-- begin Record excerpts --

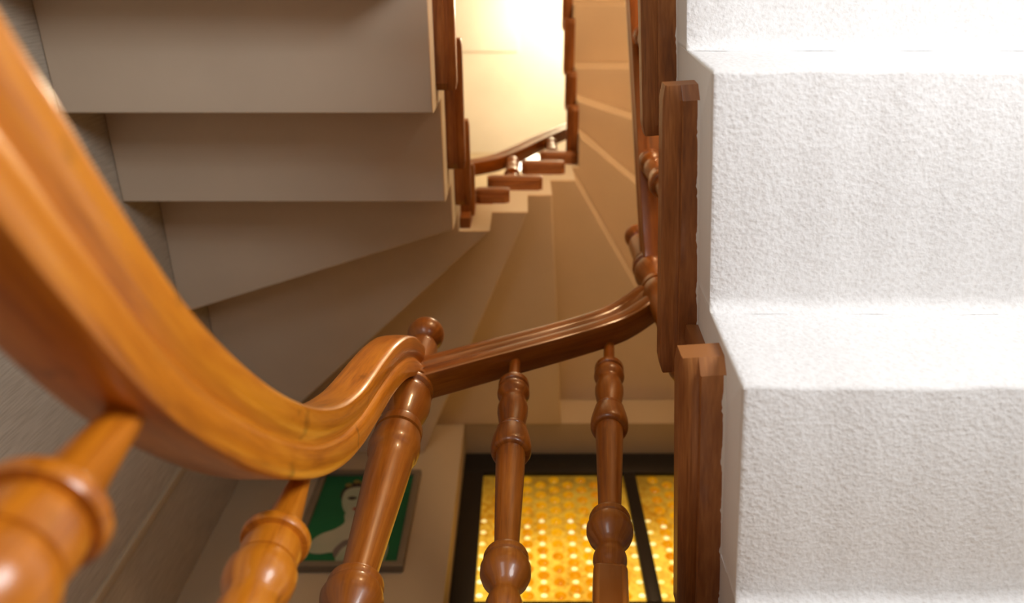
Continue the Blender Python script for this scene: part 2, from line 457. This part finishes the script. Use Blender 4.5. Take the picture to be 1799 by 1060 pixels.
# A. white rough flight overhead on the right
fa = empty('stair_flight', (0.6, 0.4, 0.664), 'white flight with rough plastered underside and worn brown tread ends, overhead at right', 'staircase')
def xs_(y, z):          # the painted side of this flight runs a little out of square and out of plumb
    return 0.2126 + 0.080*(y-0.388) + 0.035*(z-0.664)
def fillet_step(parent, y0, y1, z):
    """straight step of the right flight: sharp lower back edge, cove where the soffit meets the lower step's riser"""
    nx, ny = 30, 10
    prof = [(y0, z+R_)]
    prof += [(y0, z+0.006), (y0+0.0012, z+0.0022), (y0+0.004, z)]
    Rf = 0.016
    prof += [(y1-Rf, z)]
    for k in range(1, 5):
        a = math.pi/2*k/4
        prof.append((y1-Rf+Rf*math.sin(a), z-Rf+Rf*math.cos(a)))
    prof += [(y1, z+R_)]
    bm = bmesh.new(); xs = [WR, WR+0.0015, WR+0.005] + [WR+0.005+(XR-WR-0.005)*k/40 for k in range(1, 41)]
    rings = []
    for i, x in enumerate(xs):
        e = (0.004, 0.0012, 0.0)[i] if i < 3 else 0.0
        rg = []
        for k, (y, zz) in enumerate(prof):
            wz = 0.0014*math.sin(x*37+y*11)+0.001*math.sin(x*83+1.3) if 1 <= k < len(prof)-1 else 0
            wy = 0.0012*math.sin(x*51+z*9) if k in (1, 2, 3) else 0
            t = (XR-x)/(XR-WR)
            rg.append(bm.verts.new((x + (xs_(y, zz)-WR)*t, y+wy+(e if k in (1, 2) else 0), zz+wz+(e if 1 <= k <= len(prof)-2 else 0))))
        rings.append(rg)
    n = len(prof)
    for a in range(len(rings)-1):
        for k in range(n):
            q = (k+1) % n
            bm.faces.new((rings[a][k], rings[a][q], rings[a+1][q], rings[a+1][k]))
    f = bm.faces.new(rings[0]); f.material_index = 1
    bm.faces.new(rings[-1])
    for f in bm.faces:
        c = f.calc_center_median()
        if c.x < xs_(c.y, c.z)+0.0008: f.material_index = 1
    o = from_bm('step', bm, [M_ROUGH, M_SMOOTH], None, 40)
    attach(o, parent)
    prism('tread', [(xs_(y0, z+R_), y0), (XR, y0), (XR, y1), (xs_(y1, z+R_), y1)], z+R_, z+R_+TREAD, M_CAP, parent, 0)
RH = [0.664, 0.847, 1.029]
RY = [(0.388, 0.658), (0.118, 0.388), (-0.152, 0.118)]
for z, (a, b) in zip(RH, RY): fillet_step(fa, a, b, z)
prism('step', [(xs_(0.658, 0.7), 0.658), (XR, 0.658), (XR, 0.80), (xs_(0.80, 0.7), 0.80)], 0.60, 0.90, [M_ROUGH, M_SMOOTH], fa, 0, lambda c, n: n.x < -0.5)
CAPS_R = [((0.40, 0.775), 0.738), ((0.145, 0.52), 0.920), ((-0.125, 0.2424), 1.102)]
CAP_X = [(0.2085, 0.2365), (0.2025, 0.2255), (0.1810, 0.2110)]
for ((a, b), z), (xa, xb) in zip(CAPS_R, CAP_X): cap(fa, (xa, a), (xb, b), Vector((-(b-a), xb-xa)).normalized(), z, inner=0.024)
# ragged bead of white paint where the boards meet the painted side
def paint_bead(parent, y0, y1, z, x0, x1):
    bm = bmesh.new(); n = int((y1-y0)/0.004); prev = None
    for i in range(n+1):
        y = y0 + (y1-y0)*i/n
        X = x0 + (x1-x0)*i/n
        wd = 0.0006 + 0.0022*max(0, math.sin(i*0.37+z*40)*0.5+random.random()*0.8-0.35)
        rg = [bm.verts.new(p) for p in ((X+0.0045, y, z-0.0014), (X-wd, y, z-0.0006), (X-wd, y, z+0.0004), (X+0.0045, y, z+0.0006))]
        if prev:
            for k in range(4): bm.faces.new((prev[k], prev[(k+1) % 4], rg[(k+1) % 4], rg[k]))
        else: bm.faces.new(rg)
        prev = rg
    bm.faces.new(prev[::-1])
    attach(from_bm('paint_bead', bm, M_SMOOTH), parent)
for ((a, b), z), (xa, xb) in zip(CAPS_R, CAP_X): paint_bead(fa, a+0.016, b-0.016, z, xs_(a, z)-0.0012, xs_(b, z)-0.0012)
# riser ends tucked between two caps
for y, z in ((0.455, 0.781), (0.202, 0.963)):
    box('riser_end', xs_(y, z)-0.012, xs_(y, z)+0.012, y-0.012, y+0.012, z, z+0.139 , M_CAP, fa, 0.003)

# B. flight one storey up: left straight steps, winders round the front, right steps
LZ = dict(A=1.655, B=1.837, C=2.02, D=2.20, E=2.38, F=2.565, G=2.747, H=2.93, I=3.11, J=3.29, K=3.475)
fb = empty('stair_flight', (0, 1.2, 2.2), 'beige smooth underside of the upper flight, its winders fanning round the well', 'staircase')
UP = dict(
 Z=[(XL,-0.223),(WL,-0.223),(WL,0.047),(XL,0.047)],
 A=[(XL,0.047),(WL,0.047),(WL,0.317),(XL,0.317)],
 B=[(XL,0.317),(WL,0.317),(WL,0.562),(XL,0.562)],
 C=[(XL,0.562),(WL,0.562),(WL,0.695),(XL,0.943)],
 D=[(XL,0.943),(WL,0.695),(WL,WF),(-0.092,WF),(XL,1.577)],
 E=[(XL,1.577),(-0.092,WF),(0.02,WF),(-0.349,YF),(XL,YF)],
 F=[(-0.349,YF),(0.02,WF),(0.102,WF),(0.15,YF)],
 G=[(0.15,YF),(0.102,WF),(0.19,WF),(0.714,YF)],
 H=[(0.714,YF),(0.19,WF),(WR,WF),(WR,0.645),(XR,1.2775),(XR,YF)],
 I=[(XR,1.2775),(WR,0.645),(WR,0.548),(XR,0.795)],
 J=[(XR,0.795),(WR,0.548),(WR,0.45),(XR,0.45)],
 K=[(XR,0.45),(WR,0.45),(WR,0.225),(XR,0.225)])
LZ['Z'] = 1.473
for k in 'ZABCDEFGHIJK': stair_block(fb, UP[k], LZ[k], [M_SOFFIT, M_SMOOTH], well_side, 0.005)
for (a, b), z in (((-0.34, 0.03), 1.553), ((-0.08, 0.285), 1.735), ((0.198, 0.5055), 1.917), ((0.423, 0.655), 2.10), ((0.59, 0.745), 2.285)):
    cap(fb, (WL+0.003, a), (WL+0.003, b), (1, 0), z)
for (a, b), z in (((-0.148, -0.038), 2.47), ((-0.116, 0.072), 2.62), ((0.0, 0.158), 2.825), ((0.07, 0.2155), 2.975)):
    cap(fb, (a, WF-0.003), (b, WF-0.003), (0, -1), z)
for (a, b), z in (((0.553, 0.745), 3.02), ((0.454, 0.60), 3.19), ((0.27, 0.49), 3.37), ((0.0, 0.333), 3.555)):
    cap(fb, (WR-0.003, a), (WR-0.003, b), (-1, 0), z)
box('corner_drop', -0.180, -0.150, 0.728, 0.762, 2.225, 2.47, M_CAP, fb, 0.003)

# C. landings and the flight below the handrail
st = M_SOFFIT
def landing(name, poly, z0, z1):
    o = bpy.data.objects.new(name, None)
    bm = bmesh.new()
    lo = [bm.verts.new((x, y, z0)) for x, y in poly]; hi = [bm.verts.new((x, y, z1)) for x, y in poly]
    bm.faces.new(lo[::-1]); bm.faces.new(hi)
    for i in range(len(poly)):
        j = (i+1) % len(poly); bm.faces.new((lo[i], lo[j], hi[j], hi[i]))
    return struct(from_bm(name, bm, st))
landing('floor_landing_middle', [(XL,YB),(XR,YB),(XR,-0.152),(WR,-0.152),(WR,-0.223),(XL,-0.223)], 1.25, 1.44)
landing('floor_landing_top', [(XL,YB),(XR,YB),(XR,0.225),(WR,0.225),(WR,-0.223),(XL,-0.223)], 3.657, 3.90)
landing('floor_landing_lower', [(XL,YB),(XR,YB),(XR,-0.223),(XL,-0.223)], -0.99, -0.80)
fc = empty('stair_flight', (-0.5, 0.4, -0.6), 'lower winding flight under the near handrail, carrying the turned balusters', 'staircase')
low = dict(Z=-0.66, A=-0.49, B=-0.31, C=-0.12, D=0.06, E=0.24, F=0.42, G=0.60)
LOWP = dict(UP)
LOWP['E'] = [(XL,1.577),(-0.125,0.665),(-0.055,0.665),(-0.349,YF),(XL,YF)]
LOWP['D'] = [(XL,0.943),(WL,0.62),(WL,0.665),(-0.125,0.665),(XL,1.577)]
LOWP['C'] = [(XL,0.562),(WL,0.562),(WL,0.62),(XL,0.943)]
LOWP['F'] = [(-0.349,YF),(-0.055,0.665),(0.065,0.665),(0.15,YF)]
LOWP['G'] = [(0.15,YF),(0.065,0.665),(WR,0.665),(XR,0.665),(XR,YF)]
for k in 'ZABCDEFG':
    prism('step', LOWP[k], low[k]-TREAD-R_, low[k]-TREAD, [M_SOFFIT], fc, 0)
    prism('tread', LOWP[k], low[k]-TREAD, low[k], M_CAP, fc, 0)

# ------------------------------------------------------------------ balusters, newels, rails
# the turned profile, measured down from the rail's underside (z=0)
def bal_profile(neck, long_):
    d = -neck
    p = [(0.02, 0.0100)]
    if long_: p += [(0.0, 0.0095), (-0.03, 0.0125), (d*0.75, 0.0165), (d+0.010, 0.0215)]
    else: p += [(0.0, 0.0103), (d+0.010, 0.0106)]
    p += [(d+0.006, 0.0190), (d+0.004, 0.0255), (d+0.001, 0.0268), (d-0.011, 0.0268), (d-0.0125, 0.0255), (d-0.0135, 0.0222), (d-0.0155, 0.0220), (d-0.0165, 0.0252),
          (d-0.022, 0.0272), (d-0.030, 0.0276), (d-0.037, 0.0258), (d-0.043, 0.0218), (d-0.047, 0.0202), (d-0.052, 0.0204), (d-0.062, 0.0232), (d-0.075, 0.0252), (d-0.090, 0.0250),
          (d-0.112, 0.0222), (d-0.132, 0.0182), (d-0.138, 0.0176), (d-0.1385, 0.0225), (d-0.142, 0.0248), (d-0.1470, 0.0246), (d-0.1490, 0.0226), (d-0.1505, 0.0226), (d-0.1515, 0.0262),
          (d-0.165, 0.0286), (d-0.180, 0.0306), (d-0.190, 0.0312), (d-0.198, 0.0308), (d-0.2035, 0.0290), (d-0.2055, 0.0262), (d-0.2062, 0.0224), (d-0.225, 0.0220), (d-0.32, 0.0190),
          (d-0.413, 0.0158), (d-0.419, 0.0158), (d-0.4195, 0.0232), (d-0.423, 0.0270), (d-0.428, 0.0286), (d-0.433, 0.0280), (d-0.4355, 0.0250), (d-0.4380, 0.0250), (d-0.439, 0.0290), (d-0.447, 0.0316),
          (d-0.457, 0.0314), (d-0.467, 0.0280), (d-0.476, 0.0212), (d-0.484, 0.0172), (d-0.489, 0.0172), (d-0.493, 0.0190), (d-0.503, 0.0218), (d-0.511, 0.0220), (d-0.521, 0.0196), (d-0.529, 0.0172), (d-0.535, 0.0180)]
    if long_:
        i = next(k for k, q in enumerate(p) if q[0] < d-0.060)
        p = p[:5] + [(d+0.006, 0.0235), (d+0.004, 0.0295), (d+0.001, 0.0312), (d-0.004, 0.0312), (d-0.0065, 0.0300), (d-0.0075, 0.0248), (d-0.012, 0.0262), (d-0.022, 0.0266), (d-0.031, 0.0258), (d-0.033, 0.0226), (d-0.035, 0.0226),
                     (d-0.036, 0.0278), (d-0.042, 0.0300), (d-0.050, 0.0308), (d-0.058, 0.0300), (d-0.066, 0.0272), (d-0.072, 0.0240), (d-0.078, 0.0228)] + [q for q in p[i:] if q[0] < d-0.085]
    return d, p
def baluster_mesh(neck, long_, length):
    d, p = bal_profile(neck, long_)
    return lathe_mesh('baluster', p, 40, (-length, d-0.531, 0.0215))
def put(me, name, loc, parent, bottom=None):
    o = bpy.data.objects.new(name, me); COL.objects.link(o)
    if not me.materials: me.materials.append(M_WOOD)
    o.location = loc
    if bottom:
        ax = (Vector(loc) - Vector(bottom)).normalized()
        o.rotation_euler = ax.to_track_quat('Z', 'Y').to_euler()
    return attach(o, parent)

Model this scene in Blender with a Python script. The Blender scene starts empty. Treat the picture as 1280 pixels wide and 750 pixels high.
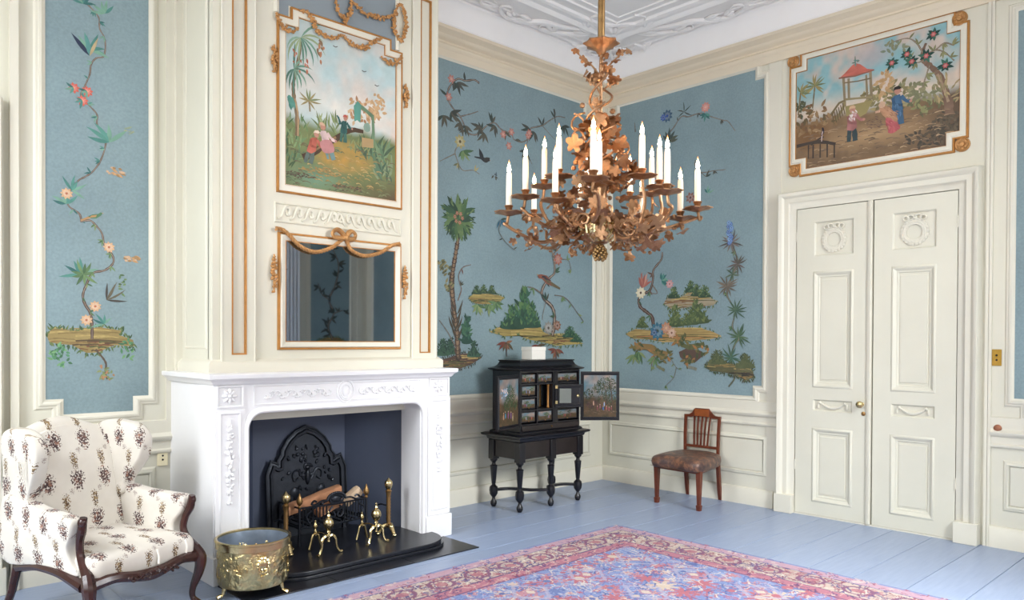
import bpy, bmesh, math, random
import numpy as np
from math import sin, cos, pi, radians, hypot, atan2
from mathutils import Vector, Matrix
rnd = random.Random(7)
SC = bpy.context.scene
COL = SC.collection

# ------------------------------------------------------------------ camera
cam = bpy.data.cameras.new('camera'); camo = bpy.data.objects.new('camera', cam); COL.objects.link(camo)
YAW, PIT, ROL = 0.8104, -0.0102, 0.0049
fw = Vector((cos(YAW) * cos(PIT), sin(YAW) * cos(PIT), sin(PIT)))
r0 = Vector((sin(YAW), -cos(YAW), 0)); u0 = r0.cross(fw)
rt = cos(ROL) * r0 + sin(ROL) * u0; up = -sin(ROL) * r0 + cos(ROL) * u0
camo.matrix_world = Matrix(((rt.x, up.x, -fw.x, -6.659), (rt.y, up.y, -fw.y, -5.522), (rt.z, up.z, -fw.z, 1.55), (0, 0, 0, 1)))
cam.sensor_fit = 'HORIZONTAL'; cam.sensor_width = 36; cam.lens = 957 / 1280 * 36
cam.shift_y = (435.33 - 375) / 1280; cam.clip_start = .05
SC.camera = camo

# ------------------------------------------------------------------ world, daylight, exposure
wd = bpy.data.worlds.new('sky'); SC.world = wd; wd.use_nodes = True
wd.node_tree.nodes['Background'].inputs[0].default_value = (.75, .86, 1, 1)
wd.node_tree.nodes['Background'].inputs[1].default_value = 1.0

def area(name, loc, rot, sx, sy, power, col):
    l = bpy.data.lights.new(name, 'AREA'); l.shape = 'RECTANGLE'; l.size = sx; l.size_y = sy; l.energy = power; l.color = col
    o = bpy.data.objects.new(name, l); COL.objects.link(o); o.location = loc; o.rotation_euler = rot
    return o
DAY = (.93, .965, 1.0)
for x, p, q in ((-6.15, 12, 80), (-2.25, 60, 1450)):       # the two windows behind the camera
    area('daylight_south', (x, -6.13, 2.3), (radians(90), 0, 0), 1.38, 3.4, p, DAY)
    area('sky_south', (x - .25, -8.4, 4.6), (radians(52), 0, radians(-4)), 3.4, 3.0, q, DAY)
for y, p, q in ((-4.35, 40, 280), (-1.65, 58, 600)):       # the two windows at the left
    area('daylight_west', (-7.73, y, 2.3), (radians(90), 0, radians(-90)), 1.38, 3.4, p, DAY)
    area('sky_west', (-10.0, y, 4.6), (radians(52), 0, radians(-90)), 3.4, 3.0, q, DAY)

SC.view_settings.view_transform = 'Standard'; SC.view_settings.look = 'None'
SC.view_settings.gamma = 1; SC.view_settings.use_curve_mapping = False
SC.view_settings.exposure = 0.06

# ------------------------------------------------------------------ colours and materials
def lin(h):
    if isinstance(h, str):
        h = h.lstrip('#'); c = [int(h[i:i + 2], 16) / 255 for i in (0, 2, 4)]
    else: c = list(h[:3])
    return tuple(x / 12.92 if x <= .04045 else ((x + .055) / 1.055) ** 2.4 for x in c)
def mixc(a, b, t): return tuple(x + (y - x) * t for x, y in zip(a, b))

class NT:
    def __init__(s, name):
        s.m = bpy.data.materials.new(name); s.m.use_nodes = True
        s.t = s.m.node_tree; s.b = s.t.nodes['Principled BSDF']
    def n(s, typ, **kw):
        x = s.t.nodes.new(typ)
        for k, v in kw.items(): setattr(x, k, v)
        return x
    def l(s, a, b): s.t.links.new(a, b)
    def val(s, sock, v):
        if hasattr(v, 'is_linked') or isinstance(v, bpy.types.NodeSocket): s.l(v, sock)
        else: sock.default_value = v
    def math(s, op, a, b=0.0, c=None):
        x = s.n('ShaderNodeMath', operation=op); s.val(x.inputs[0], a); s.val(x.inputs[1], b)
        if c is not None: s.val(x.inputs[2], c)
        return x.outputs[0]
    def mix(s, f, a, b, mode='MIX'):
        x = s.n('ShaderNodeMix', data_type='RGBA', blend_type=mode)
        s.val(x.inputs['Factor'], f)
        for k, v in ((6, a), (7, b)):
            if isinstance(v, tuple): x.inputs[k].default_value = (*v[:3], 1)
            else: s.l(v, x.inputs[k])
        return x.outputs[2]
    def coord(s, which='Object'): return s.n('ShaderNodeTexCoord').outputs[which]
    def noise(s, scale, detail=3, vec=None, rough=.55, out='Fac'):
        x = s.n('ShaderNodeTexNoise'); x.inputs['Scale'].default_value = scale; x.inputs['Detail'].default_value = detail
        x.inputs['Roughness'].default_value = rough
        s.l(vec if vec is not None else s.coord(), x.inputs['Vector']); return x.outputs[out]
    def ramp(s, f, stops):
        x = s.n('ShaderNodeValToRGB'); s.l(f, x.inputs[0]); e = x.color_ramp.elements
        while len(e) < len(stops): e.new(.5)
        for q, (p, c) in zip(e, stops): q.position = p; q.color = (*c[:3], 1)
        return x.outputs[0]
    def scale(s, vec, sc):
        x = s.n('ShaderNodeMapping'); s.l(vec, x.inputs[0]); x.inputs['Scale'].default_value = sc; return x.outputs[0]
    def bump(s, h, strength=.2, dist=.01):
        x = s.n('ShaderNodeBump'); x.inputs['Strength'].default_value = strength; x.inputs['Distance'].default_value = dist
        s.l(h, x.inputs['Height']); s.l(x.outputs[0], s.b.inputs['Normal'])
    def col(s, c):
        if isinstance(c, tuple): s.b.inputs['Base Color'].default_value = (*c[:3], 1)
        else: s.l(c, s.b.inputs['Base Color'])

def mat(name, color, rough=.5, metal=0., var=.06, vscale=6., bump=0., bscale=40., bdist=.004, spec=.5):
    t = NT(name); c = lin(color)
    if var: t.col(t.ramp(t.noise(vscale, 4), [(.3, mixc(c, (0, 0, 0), var)), (.7, tuple(min(.95, x * (1 + var * .5)) for x in c))]))
    else: t.col(c)
    t.b.inputs['Roughness'].default_value = rough; t.b.inputs['Metallic'].default_value = metal
    t.b.inputs['Specular IOR Level'].default_value = spec
    if bump: t.bump(t.noise(bscale, 4), bump, bdist)
    return t.m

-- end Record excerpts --

** Prompt **
Copy out each line in the listing that has the word "scene".

** Exercise output **
Continue the Blender Python script for this scene: part 2, from line 457. This part finishes the script. Use Blender 4.5. Take the picture to be 1799 by 1060 pixels.
Model this scene in Blender with a Python script. The Blender scene starts empty. Treat the picture as 1280 pixels wide and 750 pixels high.
SC = bpy.context.scene